PROBLEM TO WORK ON:
Using the data below, copy each line that includes the word "scene".

########

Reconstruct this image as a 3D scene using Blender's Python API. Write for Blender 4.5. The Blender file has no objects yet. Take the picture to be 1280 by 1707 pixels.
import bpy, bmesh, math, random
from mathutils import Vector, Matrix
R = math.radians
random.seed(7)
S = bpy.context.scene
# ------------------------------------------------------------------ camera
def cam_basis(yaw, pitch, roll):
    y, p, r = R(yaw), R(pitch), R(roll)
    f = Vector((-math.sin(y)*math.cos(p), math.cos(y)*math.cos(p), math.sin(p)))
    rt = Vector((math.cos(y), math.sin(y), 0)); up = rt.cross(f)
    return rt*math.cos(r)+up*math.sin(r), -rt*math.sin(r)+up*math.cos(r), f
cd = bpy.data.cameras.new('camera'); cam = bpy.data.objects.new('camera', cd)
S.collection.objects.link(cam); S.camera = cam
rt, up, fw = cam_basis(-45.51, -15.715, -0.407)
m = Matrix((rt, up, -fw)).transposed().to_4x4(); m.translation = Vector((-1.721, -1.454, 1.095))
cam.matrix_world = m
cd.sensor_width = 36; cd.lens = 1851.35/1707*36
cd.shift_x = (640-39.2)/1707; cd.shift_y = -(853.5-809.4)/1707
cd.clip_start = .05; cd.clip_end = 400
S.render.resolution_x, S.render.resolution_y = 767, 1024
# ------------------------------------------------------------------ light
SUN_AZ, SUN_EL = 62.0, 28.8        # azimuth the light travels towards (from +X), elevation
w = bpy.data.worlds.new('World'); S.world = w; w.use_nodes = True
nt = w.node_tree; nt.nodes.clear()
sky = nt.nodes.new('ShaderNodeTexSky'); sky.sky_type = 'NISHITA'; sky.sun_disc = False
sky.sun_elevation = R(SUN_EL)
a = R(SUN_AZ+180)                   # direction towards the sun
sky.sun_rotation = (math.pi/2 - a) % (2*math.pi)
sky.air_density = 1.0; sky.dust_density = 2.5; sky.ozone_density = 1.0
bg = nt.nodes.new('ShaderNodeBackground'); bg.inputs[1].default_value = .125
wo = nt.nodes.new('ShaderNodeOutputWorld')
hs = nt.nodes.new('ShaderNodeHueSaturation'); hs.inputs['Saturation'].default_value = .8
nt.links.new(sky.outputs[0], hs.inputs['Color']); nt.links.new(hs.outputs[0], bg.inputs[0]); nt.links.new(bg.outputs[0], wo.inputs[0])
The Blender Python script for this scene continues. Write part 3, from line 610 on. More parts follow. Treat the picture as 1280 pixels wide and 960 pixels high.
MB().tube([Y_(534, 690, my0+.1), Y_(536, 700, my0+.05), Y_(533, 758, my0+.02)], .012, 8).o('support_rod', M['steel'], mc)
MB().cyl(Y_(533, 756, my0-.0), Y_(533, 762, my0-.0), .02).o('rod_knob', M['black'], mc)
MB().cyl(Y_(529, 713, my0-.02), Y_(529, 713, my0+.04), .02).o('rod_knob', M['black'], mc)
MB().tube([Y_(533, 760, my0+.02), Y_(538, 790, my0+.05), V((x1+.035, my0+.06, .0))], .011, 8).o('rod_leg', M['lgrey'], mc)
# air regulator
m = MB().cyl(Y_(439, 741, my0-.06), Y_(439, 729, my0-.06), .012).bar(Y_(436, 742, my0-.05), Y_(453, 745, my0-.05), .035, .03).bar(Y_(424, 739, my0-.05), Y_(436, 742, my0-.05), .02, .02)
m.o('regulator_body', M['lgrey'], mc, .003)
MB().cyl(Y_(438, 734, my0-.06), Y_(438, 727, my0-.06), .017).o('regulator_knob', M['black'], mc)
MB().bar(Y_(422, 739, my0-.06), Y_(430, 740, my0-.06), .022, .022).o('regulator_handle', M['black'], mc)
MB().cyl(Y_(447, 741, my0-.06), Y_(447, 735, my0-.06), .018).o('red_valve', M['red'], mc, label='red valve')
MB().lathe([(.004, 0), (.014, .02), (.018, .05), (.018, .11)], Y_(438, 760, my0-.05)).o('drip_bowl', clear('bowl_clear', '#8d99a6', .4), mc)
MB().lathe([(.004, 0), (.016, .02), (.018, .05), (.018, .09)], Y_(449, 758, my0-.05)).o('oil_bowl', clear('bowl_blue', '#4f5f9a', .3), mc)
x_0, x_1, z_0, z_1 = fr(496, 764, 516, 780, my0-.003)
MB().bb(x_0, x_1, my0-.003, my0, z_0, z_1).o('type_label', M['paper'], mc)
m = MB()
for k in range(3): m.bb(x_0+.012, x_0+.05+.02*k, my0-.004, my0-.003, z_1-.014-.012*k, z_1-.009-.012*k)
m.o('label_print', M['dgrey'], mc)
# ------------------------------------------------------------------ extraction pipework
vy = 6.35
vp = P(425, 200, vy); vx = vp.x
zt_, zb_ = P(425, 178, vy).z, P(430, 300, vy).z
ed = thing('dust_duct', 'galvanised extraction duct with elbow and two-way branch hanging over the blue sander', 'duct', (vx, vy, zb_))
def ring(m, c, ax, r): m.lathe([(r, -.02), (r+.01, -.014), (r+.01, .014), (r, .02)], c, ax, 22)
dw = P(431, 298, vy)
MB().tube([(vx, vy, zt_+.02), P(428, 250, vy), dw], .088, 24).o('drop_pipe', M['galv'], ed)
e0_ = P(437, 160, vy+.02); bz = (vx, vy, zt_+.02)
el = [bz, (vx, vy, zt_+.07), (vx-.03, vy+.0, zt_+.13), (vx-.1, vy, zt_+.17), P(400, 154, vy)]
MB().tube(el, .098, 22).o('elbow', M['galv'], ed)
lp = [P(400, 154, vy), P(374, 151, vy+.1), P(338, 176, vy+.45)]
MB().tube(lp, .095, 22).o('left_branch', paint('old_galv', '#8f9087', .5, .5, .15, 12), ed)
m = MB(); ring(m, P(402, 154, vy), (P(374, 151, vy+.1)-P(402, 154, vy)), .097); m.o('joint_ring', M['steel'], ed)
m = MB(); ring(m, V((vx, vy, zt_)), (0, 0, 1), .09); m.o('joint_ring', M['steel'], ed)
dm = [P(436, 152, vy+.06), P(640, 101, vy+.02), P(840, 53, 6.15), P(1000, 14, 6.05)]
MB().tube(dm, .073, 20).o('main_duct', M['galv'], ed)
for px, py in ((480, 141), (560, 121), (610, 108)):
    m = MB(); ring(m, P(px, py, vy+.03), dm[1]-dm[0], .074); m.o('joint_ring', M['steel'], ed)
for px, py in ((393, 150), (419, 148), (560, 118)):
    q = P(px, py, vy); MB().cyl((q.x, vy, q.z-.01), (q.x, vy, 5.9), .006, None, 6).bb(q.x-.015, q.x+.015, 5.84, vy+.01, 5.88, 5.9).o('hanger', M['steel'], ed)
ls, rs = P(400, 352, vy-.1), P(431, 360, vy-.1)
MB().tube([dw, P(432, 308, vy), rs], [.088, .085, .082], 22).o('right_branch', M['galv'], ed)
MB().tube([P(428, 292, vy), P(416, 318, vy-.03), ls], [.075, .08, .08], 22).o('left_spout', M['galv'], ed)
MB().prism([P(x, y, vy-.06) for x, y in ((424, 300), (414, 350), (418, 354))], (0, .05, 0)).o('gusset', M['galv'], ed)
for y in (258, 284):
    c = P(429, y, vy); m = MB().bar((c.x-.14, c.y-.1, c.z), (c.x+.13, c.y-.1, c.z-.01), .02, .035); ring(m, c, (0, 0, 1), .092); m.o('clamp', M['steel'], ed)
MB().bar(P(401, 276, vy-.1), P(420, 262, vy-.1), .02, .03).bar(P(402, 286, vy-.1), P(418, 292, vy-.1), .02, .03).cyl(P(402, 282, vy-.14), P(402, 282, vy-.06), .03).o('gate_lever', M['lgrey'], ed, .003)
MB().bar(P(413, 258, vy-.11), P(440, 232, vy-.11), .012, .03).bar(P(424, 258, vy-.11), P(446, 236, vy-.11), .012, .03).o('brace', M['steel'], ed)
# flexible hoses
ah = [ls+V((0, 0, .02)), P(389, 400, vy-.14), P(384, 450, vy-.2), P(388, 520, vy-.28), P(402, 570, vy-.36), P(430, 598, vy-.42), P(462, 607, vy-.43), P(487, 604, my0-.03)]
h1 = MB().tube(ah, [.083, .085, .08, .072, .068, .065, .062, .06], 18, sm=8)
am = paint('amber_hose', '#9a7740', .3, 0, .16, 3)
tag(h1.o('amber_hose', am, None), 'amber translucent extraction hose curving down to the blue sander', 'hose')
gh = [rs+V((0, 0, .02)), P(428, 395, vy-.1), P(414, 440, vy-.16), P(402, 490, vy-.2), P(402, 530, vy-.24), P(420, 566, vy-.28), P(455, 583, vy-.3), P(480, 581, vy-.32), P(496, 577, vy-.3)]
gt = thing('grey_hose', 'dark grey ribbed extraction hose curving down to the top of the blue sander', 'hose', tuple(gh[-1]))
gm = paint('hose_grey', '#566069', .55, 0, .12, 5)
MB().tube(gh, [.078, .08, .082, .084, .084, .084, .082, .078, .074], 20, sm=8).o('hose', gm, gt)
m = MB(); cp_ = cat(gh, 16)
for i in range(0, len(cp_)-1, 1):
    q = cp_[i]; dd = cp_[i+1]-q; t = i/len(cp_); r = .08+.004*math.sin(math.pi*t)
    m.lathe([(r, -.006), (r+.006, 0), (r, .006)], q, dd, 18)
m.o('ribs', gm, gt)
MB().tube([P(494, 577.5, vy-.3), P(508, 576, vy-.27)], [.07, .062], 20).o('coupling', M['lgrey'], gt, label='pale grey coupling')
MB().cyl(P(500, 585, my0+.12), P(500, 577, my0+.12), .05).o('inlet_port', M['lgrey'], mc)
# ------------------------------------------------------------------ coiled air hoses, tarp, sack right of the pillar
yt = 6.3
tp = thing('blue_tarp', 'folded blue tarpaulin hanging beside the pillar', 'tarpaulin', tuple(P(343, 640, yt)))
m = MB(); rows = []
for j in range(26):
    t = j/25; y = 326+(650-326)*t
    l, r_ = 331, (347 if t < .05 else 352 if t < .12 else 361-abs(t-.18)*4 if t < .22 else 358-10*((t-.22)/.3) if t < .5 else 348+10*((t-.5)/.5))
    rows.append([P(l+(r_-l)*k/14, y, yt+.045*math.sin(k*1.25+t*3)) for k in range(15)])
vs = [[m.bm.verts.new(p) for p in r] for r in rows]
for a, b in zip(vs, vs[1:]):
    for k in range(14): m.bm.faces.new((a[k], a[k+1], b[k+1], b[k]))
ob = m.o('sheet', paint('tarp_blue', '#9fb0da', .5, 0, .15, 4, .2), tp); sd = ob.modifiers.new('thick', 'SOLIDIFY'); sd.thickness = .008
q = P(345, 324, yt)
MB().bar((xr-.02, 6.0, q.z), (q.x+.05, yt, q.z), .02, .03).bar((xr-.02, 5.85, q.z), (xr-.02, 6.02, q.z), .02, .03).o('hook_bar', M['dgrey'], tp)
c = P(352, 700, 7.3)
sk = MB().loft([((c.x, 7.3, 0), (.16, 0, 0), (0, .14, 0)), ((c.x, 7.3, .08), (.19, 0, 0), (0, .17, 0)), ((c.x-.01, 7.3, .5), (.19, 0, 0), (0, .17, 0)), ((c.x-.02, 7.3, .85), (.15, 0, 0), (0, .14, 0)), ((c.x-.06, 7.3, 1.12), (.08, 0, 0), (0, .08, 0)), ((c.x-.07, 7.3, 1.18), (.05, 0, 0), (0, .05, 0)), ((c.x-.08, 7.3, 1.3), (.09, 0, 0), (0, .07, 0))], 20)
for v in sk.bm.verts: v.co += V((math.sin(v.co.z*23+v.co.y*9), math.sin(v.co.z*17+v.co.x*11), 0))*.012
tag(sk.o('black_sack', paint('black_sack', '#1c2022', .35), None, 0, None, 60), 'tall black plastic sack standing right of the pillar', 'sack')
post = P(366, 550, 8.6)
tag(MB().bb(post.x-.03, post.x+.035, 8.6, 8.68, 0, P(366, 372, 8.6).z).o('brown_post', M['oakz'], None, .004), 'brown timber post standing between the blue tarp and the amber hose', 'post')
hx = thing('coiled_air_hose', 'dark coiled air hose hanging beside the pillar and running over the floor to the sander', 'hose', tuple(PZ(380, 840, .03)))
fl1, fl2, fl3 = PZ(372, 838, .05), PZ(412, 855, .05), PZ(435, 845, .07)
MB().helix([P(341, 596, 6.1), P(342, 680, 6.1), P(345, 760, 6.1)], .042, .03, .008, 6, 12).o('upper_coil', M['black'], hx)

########

SOLUTION FOR THIS TASK:
Reconstruct this image as a 3D scene using Blender's Python API. Write for Blender 4.5. The Blender file has no objects yet. Take the picture to be 1280 by 1707 pixels.
S = bpy.context.scene
The Blender Python script for this scene continues. Write part 3, from line 610 on. More parts follow. Treat the picture as 1280 pixels wide and 960 pixels high.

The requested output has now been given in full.